Consumers still struggle to identify environmentally-friendly products

7:01 pm on 5 February 2020

New Zealanders have been buying "greener", a new survey has indicated.

Pile of bananas on a market

The survey suggested six out of 10 buyers have taken the environment into consideration and have bought greener products. Photo: 123RF

The Consumer New Zealand survey, which looks at more than 1000 shoppers' habits and issues important to them, is conducted every two years.

Chief executive Sue Chetwin said the survey suggested six out of 10 buyers have taken the environment into consideration and have bought greener products.

However, consumer trust in "green" products has not changed in two years, with only 51 percent of shoppers putting trust in environmental product claims.

Nearly three-quarters of consumers - 72 percent - struggled to work out which products were actually better for the environment.

Chetwin said this was not surprising as Consumer's researchers routinely uncovered bogus "green" claims from companies.

"They use words like 'natural', and 'green' and 'healthy', words that will attract consumers' attention but may mean very little when you look closely at the labels," Chetwin said.

Statements like these were often in breach of the Fair Trading Act, she said.

Another noticeable change was 47 percent of shoppers said they "always" or "usually" tried to get products repaired instead of rebuying, up from 43 percent on the previous survey.

Chetwin said the organisation was looking very closely at The Right to Repair rule found in other countries, including Canada.

"You think a few years ago you might've got your toaster or your kettle repaired, these days not only can you not do that because they come in sealed cases but it's so cheap to replace.

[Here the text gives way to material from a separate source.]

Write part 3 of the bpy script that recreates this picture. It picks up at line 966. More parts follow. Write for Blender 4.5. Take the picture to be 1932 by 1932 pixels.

All of that stuff just goes to landfill. I think people now are questioning that," she said.

The percentage of shoppers using reusable bags has doubled since the last survey, from 44 percent to 88 percent, which Chetwin attributes to buyers becoming more environmentally-conscious - and the ban on single-use plastic bags.

"That is an amazing result and just goes to show consumers will change their habits when they think it might be better for themselves and for the environment."

The survey looked at the way in which buying habits were influenced by shoppers' main worries.

Water quality was the number one issue for New Zealand consumers, followed by packaging waste, climate change, aged care and antibiotic resistance, which made it into the top five for the first time.

Consumer New Zealand said home ownership remained a big preoccupation for New Zealanders, with six out of 10 people expressing it to be a worry for them.

Chetwin said she expected all these trends to continue in their coming surveys as consumers continue to become more sophisticated in their choices and aware of what was going on around them.